== WHAT TO DO ==
Check each line of the records below for the word "Blender" and copy those where it appears.

***** GIVEN DATA

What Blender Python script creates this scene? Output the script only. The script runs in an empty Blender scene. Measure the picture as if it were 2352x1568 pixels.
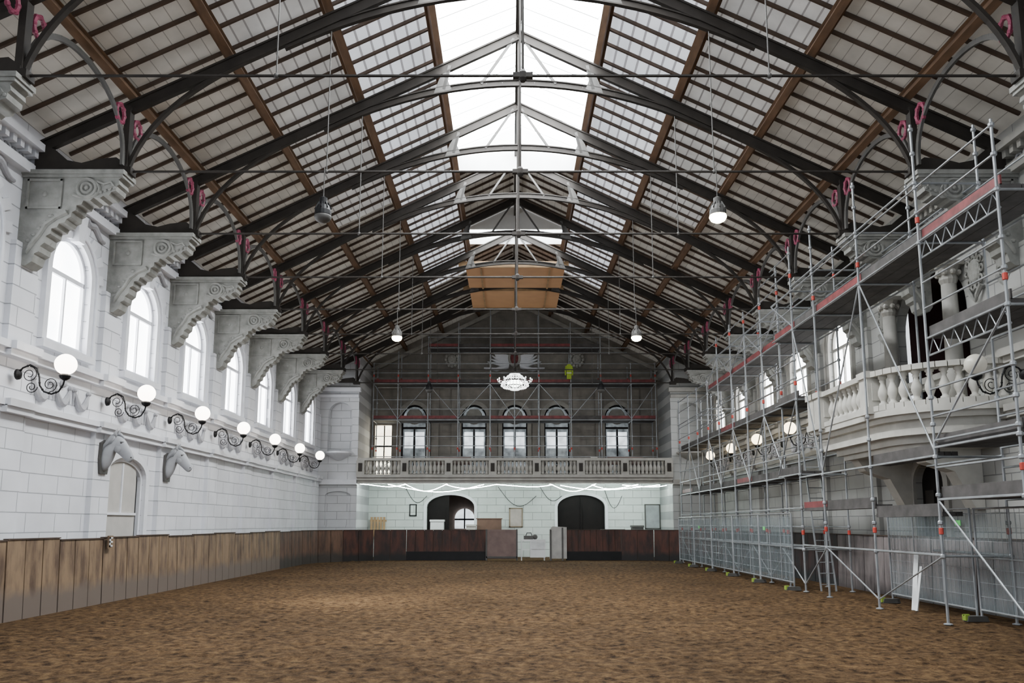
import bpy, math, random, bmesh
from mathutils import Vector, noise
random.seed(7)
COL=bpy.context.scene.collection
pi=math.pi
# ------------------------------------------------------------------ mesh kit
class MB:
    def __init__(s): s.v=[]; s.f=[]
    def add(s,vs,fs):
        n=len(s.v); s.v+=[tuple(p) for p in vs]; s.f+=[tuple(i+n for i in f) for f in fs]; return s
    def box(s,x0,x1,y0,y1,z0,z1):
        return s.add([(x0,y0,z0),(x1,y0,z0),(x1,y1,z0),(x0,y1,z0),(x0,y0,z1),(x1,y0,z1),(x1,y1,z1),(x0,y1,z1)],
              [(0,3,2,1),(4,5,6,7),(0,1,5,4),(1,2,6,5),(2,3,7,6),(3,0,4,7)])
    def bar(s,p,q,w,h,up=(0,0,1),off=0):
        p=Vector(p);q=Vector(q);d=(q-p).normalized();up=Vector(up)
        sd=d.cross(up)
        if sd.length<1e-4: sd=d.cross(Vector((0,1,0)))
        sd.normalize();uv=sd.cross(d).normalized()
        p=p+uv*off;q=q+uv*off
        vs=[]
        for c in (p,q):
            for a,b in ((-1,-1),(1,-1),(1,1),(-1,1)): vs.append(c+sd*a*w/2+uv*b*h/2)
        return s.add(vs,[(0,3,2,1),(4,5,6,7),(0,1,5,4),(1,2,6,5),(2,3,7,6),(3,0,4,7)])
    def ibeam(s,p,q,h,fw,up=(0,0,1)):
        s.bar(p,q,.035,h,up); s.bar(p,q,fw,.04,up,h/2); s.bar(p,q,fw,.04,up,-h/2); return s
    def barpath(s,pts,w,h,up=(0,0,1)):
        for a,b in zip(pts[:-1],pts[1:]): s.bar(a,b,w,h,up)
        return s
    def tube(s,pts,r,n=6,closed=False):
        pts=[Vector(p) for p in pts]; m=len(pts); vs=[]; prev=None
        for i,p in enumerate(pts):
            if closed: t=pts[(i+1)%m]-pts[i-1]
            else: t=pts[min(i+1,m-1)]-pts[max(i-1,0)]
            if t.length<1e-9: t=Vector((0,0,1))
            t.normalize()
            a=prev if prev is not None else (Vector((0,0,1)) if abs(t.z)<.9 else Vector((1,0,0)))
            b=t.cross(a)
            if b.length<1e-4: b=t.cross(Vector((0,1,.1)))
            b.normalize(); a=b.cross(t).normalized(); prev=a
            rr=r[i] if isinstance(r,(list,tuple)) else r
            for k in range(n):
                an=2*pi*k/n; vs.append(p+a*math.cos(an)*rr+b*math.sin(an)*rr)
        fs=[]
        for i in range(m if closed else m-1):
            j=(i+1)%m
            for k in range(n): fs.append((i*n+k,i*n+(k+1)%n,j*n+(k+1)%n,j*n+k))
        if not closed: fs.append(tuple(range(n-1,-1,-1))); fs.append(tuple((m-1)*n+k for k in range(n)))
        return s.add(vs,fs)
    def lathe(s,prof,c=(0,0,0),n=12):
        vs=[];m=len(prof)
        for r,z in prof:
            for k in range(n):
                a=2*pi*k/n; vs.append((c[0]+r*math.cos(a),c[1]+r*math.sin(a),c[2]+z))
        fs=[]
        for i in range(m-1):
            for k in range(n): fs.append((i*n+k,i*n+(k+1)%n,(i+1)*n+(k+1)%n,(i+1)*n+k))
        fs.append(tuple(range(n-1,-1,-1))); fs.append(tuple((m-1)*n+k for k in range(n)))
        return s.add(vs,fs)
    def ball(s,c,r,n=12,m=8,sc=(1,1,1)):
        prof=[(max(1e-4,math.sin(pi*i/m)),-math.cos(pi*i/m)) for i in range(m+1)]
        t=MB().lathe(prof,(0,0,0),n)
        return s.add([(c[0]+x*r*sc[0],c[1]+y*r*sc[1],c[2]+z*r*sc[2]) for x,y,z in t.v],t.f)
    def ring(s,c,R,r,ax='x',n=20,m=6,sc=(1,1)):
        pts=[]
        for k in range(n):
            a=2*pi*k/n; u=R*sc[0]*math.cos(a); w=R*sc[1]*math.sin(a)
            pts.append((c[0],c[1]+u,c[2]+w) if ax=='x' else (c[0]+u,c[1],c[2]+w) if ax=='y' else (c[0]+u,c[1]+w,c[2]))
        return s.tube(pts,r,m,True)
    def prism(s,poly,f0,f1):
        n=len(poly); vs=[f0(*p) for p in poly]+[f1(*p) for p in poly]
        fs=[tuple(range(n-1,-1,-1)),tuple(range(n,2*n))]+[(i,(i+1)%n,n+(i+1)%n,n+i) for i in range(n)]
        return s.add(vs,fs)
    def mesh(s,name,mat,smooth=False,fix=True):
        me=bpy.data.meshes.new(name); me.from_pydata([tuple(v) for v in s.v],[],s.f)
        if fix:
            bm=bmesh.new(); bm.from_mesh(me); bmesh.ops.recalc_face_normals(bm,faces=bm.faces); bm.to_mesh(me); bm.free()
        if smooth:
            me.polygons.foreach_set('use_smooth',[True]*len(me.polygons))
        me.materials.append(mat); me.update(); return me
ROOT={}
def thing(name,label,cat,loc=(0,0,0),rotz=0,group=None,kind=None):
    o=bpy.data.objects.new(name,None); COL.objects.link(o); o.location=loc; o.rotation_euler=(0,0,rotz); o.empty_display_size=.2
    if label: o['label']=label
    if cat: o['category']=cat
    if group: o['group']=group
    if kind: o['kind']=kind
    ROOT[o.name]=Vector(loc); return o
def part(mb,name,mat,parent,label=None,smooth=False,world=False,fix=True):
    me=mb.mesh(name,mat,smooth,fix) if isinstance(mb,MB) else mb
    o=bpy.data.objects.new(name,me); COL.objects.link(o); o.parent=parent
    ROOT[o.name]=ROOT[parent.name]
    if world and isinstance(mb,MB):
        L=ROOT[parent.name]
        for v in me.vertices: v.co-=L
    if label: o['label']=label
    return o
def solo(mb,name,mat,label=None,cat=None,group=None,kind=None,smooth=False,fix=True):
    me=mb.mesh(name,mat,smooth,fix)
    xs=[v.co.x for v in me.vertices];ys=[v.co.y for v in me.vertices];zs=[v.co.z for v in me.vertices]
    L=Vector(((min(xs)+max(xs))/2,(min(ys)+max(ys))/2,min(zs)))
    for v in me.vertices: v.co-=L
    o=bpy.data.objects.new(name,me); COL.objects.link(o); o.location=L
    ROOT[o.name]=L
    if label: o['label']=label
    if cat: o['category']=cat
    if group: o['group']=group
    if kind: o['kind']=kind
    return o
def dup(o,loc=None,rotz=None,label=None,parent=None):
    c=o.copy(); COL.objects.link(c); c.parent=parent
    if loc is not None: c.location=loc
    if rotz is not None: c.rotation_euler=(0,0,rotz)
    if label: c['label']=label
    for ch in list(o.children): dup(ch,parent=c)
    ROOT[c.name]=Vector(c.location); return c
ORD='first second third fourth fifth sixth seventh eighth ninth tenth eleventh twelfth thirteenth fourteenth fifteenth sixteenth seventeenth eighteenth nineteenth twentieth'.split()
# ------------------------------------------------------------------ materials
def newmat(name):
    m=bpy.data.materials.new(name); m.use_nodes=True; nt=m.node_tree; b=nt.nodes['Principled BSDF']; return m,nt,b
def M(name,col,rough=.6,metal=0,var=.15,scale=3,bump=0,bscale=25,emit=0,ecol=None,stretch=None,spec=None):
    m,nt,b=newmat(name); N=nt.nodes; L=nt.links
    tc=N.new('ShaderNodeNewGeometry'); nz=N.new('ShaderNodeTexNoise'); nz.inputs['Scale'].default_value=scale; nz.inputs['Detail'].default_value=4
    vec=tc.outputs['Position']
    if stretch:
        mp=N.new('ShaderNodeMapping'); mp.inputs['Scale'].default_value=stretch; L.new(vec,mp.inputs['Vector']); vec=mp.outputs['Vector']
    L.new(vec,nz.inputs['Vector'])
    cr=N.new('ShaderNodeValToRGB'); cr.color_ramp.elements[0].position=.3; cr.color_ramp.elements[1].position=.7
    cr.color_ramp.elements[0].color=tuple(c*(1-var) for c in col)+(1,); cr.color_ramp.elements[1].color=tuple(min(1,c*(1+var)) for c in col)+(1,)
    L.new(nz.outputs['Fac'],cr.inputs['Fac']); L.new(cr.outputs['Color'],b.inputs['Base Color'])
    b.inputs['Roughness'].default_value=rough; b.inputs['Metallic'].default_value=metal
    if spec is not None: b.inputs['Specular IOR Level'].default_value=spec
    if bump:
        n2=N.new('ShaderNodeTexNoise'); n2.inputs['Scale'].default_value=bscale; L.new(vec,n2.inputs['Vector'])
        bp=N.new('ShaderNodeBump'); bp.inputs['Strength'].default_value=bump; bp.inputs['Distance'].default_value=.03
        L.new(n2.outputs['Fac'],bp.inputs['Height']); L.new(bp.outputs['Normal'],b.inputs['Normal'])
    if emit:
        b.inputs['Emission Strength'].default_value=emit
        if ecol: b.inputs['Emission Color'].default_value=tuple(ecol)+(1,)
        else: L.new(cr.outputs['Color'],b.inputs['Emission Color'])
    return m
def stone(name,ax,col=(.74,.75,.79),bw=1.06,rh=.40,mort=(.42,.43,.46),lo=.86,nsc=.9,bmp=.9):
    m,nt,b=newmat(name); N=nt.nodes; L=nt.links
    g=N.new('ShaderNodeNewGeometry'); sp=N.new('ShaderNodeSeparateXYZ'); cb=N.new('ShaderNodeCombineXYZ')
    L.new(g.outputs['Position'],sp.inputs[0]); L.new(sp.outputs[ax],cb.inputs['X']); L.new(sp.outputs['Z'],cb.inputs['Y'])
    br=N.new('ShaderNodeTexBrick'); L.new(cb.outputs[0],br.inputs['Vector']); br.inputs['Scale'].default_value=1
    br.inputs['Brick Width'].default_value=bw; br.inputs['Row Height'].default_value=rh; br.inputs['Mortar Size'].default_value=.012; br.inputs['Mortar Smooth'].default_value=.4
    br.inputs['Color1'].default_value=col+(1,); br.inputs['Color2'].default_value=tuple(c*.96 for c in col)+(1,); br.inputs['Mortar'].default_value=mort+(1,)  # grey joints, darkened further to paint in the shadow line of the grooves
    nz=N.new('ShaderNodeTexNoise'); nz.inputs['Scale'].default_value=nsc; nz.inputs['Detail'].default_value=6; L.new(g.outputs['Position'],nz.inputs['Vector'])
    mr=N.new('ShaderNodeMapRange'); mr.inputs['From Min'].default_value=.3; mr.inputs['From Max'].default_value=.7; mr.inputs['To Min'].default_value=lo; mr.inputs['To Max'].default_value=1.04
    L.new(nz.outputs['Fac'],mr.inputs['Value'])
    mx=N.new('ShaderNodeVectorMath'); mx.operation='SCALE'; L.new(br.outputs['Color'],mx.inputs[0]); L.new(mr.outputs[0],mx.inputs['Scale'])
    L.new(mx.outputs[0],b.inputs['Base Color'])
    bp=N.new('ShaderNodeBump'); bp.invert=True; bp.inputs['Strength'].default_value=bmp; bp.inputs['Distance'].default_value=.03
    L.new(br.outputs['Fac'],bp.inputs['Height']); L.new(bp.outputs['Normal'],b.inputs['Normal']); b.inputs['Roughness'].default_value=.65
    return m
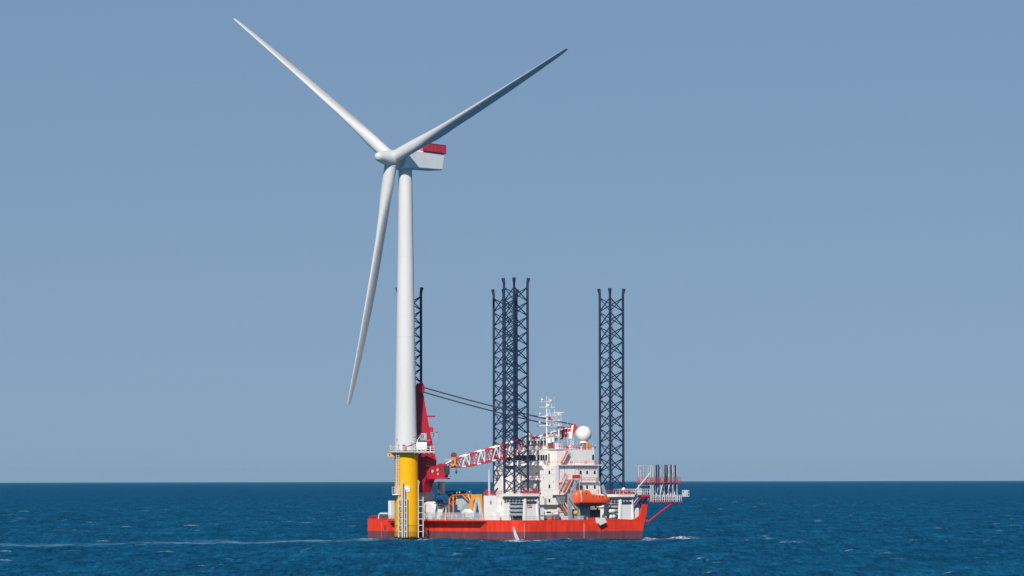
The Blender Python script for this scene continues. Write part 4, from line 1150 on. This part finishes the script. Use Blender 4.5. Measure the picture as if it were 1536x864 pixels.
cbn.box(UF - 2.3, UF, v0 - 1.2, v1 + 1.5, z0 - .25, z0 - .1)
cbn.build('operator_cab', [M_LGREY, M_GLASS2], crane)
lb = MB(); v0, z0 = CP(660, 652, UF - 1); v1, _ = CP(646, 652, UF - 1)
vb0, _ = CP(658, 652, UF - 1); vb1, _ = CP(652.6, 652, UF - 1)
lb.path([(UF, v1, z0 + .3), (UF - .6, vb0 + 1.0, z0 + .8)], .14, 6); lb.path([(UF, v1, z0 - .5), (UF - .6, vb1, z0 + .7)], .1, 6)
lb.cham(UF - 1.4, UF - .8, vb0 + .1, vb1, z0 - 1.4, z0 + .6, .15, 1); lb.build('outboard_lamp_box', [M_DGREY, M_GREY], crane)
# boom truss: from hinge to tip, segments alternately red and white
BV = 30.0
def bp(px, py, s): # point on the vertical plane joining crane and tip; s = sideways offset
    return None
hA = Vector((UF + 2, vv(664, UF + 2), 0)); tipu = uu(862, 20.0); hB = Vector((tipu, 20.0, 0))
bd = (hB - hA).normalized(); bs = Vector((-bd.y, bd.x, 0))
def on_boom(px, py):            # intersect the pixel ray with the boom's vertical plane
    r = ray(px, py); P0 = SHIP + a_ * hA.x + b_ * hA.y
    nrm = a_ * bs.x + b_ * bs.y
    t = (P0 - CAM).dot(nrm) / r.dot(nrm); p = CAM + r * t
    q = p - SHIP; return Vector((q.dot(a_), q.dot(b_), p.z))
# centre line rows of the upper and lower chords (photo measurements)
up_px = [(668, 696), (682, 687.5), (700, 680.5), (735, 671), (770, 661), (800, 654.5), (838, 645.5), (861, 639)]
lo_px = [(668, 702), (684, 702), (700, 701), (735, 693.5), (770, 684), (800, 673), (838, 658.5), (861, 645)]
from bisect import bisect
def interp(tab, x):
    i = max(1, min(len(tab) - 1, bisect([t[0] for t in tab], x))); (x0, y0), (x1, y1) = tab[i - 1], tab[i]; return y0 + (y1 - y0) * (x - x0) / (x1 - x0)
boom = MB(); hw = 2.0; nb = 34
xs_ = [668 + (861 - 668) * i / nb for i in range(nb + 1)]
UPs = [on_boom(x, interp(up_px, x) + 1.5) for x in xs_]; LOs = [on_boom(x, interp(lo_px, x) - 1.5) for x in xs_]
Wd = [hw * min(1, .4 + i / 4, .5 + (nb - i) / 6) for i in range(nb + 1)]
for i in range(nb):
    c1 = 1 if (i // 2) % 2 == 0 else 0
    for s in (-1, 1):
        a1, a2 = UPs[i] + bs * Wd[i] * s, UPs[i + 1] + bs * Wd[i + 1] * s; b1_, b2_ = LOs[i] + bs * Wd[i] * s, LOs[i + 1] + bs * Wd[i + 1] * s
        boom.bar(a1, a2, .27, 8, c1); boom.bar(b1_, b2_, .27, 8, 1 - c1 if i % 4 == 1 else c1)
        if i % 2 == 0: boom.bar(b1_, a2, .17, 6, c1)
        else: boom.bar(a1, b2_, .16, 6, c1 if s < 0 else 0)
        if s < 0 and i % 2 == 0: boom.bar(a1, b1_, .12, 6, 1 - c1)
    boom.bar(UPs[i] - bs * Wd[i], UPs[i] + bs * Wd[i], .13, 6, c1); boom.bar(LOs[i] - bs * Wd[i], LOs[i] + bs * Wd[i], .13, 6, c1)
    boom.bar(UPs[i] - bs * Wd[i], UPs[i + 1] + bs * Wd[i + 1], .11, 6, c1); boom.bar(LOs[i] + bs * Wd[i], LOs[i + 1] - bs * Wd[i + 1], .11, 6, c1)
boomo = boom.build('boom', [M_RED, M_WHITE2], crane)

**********

== RESPONSE FOR THIS EXERCISE ==
What Blender Python script creates this scene? Output the script only. The script runs in an empty Blender scene. Measure the picture as if it were 2352x1568 pixels.
The Blender Python script for this scene continues. Write part 4, from line 1150 on. This part finishes the script. Use Blender 4.5. Measure the picture as if it were 1536x864 pixels.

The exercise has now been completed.